GOP’s Remittance Tax Would Threaten America’s Status as a Global Financial Hub — and Cost More Than It Raises

This measure brewing in Congress would only drive more transactions underground.

Joe Raedle/Getty Images
Making a wire transfer to Cuba in 2004 at Miami's Little Havana neighborhood. Joe Raedle/Getty Images

The House-passed “big, beautiful” tax bill is a tremendous achievement and a giant sparkplug for growth. The bill extends all the Trump tax cuts of 2017, thus heading off a $4 trillion tax INCREASE next year. 

It expands health savings accounts, includes expensing of major capital and research expenditures by businesses, allows more money for school choice, and includes “no tax on tips” and no tax on overtime pay. And that’s just for starters.
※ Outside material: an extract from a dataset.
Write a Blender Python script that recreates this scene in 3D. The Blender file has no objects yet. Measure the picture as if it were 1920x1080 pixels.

Yet there were also a few bad tax policy changes. One of the worst is the 3.5 percent tax on noncommercial “remittances” — payments typically made by foreigners from American financial institutions to parties outside the United States. 
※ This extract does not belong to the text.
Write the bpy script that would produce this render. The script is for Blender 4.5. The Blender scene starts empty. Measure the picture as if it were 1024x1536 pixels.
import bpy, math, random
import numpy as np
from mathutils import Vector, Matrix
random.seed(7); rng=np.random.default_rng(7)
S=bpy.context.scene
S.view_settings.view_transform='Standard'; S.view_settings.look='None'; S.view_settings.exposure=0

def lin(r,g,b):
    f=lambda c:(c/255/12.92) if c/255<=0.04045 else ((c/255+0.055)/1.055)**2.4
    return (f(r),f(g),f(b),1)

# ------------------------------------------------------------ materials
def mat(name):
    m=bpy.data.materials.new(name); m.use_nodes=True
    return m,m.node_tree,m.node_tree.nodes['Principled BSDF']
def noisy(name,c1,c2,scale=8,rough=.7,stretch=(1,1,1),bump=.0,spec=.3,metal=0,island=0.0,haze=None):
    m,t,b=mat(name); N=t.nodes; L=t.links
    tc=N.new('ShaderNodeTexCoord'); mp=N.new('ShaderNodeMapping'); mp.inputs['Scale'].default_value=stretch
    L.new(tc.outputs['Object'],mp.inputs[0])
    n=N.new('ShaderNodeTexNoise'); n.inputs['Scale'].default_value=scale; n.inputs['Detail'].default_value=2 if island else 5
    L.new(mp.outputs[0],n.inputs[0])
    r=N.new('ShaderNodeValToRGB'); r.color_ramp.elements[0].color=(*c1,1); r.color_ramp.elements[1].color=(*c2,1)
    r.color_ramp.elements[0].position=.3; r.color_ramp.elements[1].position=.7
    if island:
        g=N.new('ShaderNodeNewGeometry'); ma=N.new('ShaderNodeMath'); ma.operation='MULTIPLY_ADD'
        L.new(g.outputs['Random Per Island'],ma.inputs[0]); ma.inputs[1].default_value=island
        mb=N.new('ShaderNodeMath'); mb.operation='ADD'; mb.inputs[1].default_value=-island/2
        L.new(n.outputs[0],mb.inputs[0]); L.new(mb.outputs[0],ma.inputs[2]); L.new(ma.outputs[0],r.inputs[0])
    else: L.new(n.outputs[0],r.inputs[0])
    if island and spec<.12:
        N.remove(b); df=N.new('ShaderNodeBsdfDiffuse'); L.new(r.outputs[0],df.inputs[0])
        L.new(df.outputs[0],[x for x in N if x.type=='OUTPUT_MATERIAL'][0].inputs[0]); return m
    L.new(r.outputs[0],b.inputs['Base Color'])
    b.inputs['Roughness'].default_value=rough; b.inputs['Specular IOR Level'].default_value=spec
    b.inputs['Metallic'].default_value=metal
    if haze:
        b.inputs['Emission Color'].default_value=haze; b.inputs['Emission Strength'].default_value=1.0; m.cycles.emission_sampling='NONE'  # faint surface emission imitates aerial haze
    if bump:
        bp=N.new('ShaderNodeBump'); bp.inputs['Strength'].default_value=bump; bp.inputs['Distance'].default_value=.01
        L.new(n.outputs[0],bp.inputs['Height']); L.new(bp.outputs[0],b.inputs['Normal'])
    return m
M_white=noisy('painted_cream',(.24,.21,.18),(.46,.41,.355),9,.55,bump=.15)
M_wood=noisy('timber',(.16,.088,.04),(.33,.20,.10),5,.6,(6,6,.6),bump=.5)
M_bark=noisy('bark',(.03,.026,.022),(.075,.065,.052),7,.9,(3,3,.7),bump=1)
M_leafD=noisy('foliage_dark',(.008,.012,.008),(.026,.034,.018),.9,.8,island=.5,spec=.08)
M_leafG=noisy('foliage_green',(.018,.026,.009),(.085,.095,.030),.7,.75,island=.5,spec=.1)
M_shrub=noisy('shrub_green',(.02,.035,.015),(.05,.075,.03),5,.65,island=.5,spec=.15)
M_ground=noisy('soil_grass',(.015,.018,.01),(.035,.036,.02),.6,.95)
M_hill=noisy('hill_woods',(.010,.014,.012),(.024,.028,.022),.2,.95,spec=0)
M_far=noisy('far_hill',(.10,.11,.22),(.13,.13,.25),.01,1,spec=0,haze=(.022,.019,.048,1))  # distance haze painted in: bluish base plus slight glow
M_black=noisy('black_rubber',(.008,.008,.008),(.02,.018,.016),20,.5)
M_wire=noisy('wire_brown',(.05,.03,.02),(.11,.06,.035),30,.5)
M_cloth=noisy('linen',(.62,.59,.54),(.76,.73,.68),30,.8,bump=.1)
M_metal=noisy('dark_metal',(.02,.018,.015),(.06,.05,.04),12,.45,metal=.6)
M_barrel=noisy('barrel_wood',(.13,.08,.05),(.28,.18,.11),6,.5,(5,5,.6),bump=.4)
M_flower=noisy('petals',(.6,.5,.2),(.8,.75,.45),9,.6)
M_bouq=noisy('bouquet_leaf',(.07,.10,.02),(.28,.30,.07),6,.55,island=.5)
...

Certainly, we need to tighten rules to make sure that money stored in America does not find its way into the hands of criminal syndicates, drug cartels, or other bad actors.

A tax on the legal transactions isn’t the solution. This measure will only drive more financial transactions underground. It may therefore end up costing more money than it raises.

The tax may also greatly discourage foreigners from investing in the United States. And that disincentive will undermine the Trump economic goal of attracting trillions of dollars of overseas funds to be invested and create jobs here in America.

Every year, about $800 billion of remittance payments are made from American financial institutions to foreigners on trillions of dollars of investment capital parked here. Most of that money goes to Mexico, with El Salvador and Vietnam major beneficiaries.

For America to retain our status as the hub of the financial world, global investors need to know that dollars invested in American financial institutions will not be subject to intrusive government regulation and taxation, and that their financial privacy will be protected.

The good news is that the Senate version of the tax bill eliminates this tax on financial institutions and foreign investors in the United States. The House should agree to this revision.

Yet both the House and Senate bills create a new tax on remittances made by hardworking immigrants who come from poor countries and then send money back home to loved ones who desperately need funds. 

If there was ever a form of foreign aid that works and gets help to those in need, it is this. The money goes straight into the hands of the people in poor countries without any corrupt “nongovernmental organization” middlemen helping themselves to a share of the money. Now that’s humanitarianism.

Taxing these payments is unfair given that the immigrants have already paid income and payroll taxes on these earnings. The measure is also punitive in that it disproportionately affects individuals who are sending money to support family members, charitable causes, or religious missions.

About half of these remittances are made to relatives living in Mexico, with another big portion going to loved ones living in poor countries like El Salvador. 

The federal government won’t raise much money from this tax, and it will discourage the most — if not only — effective foreign aid program we have.

If Congress needs revenue to offset the “big, beautiful” tax cuts, it could raise more than this unfair tax does by imposing an excise tax on the near $1 trillion of university endowments — a giant stockpile of money that has never been taxed at all. 

It makes a lot more sense to tax this endowment money once than remittance money twice.

Immigrants make substantial contributions to the American economy while also helping raise the living standards in developing economies. 

Those benefits are in the clear national interest of the United States — and both will be jeopardized by this shortsighted tax measure. The Senate should ditch it immediately.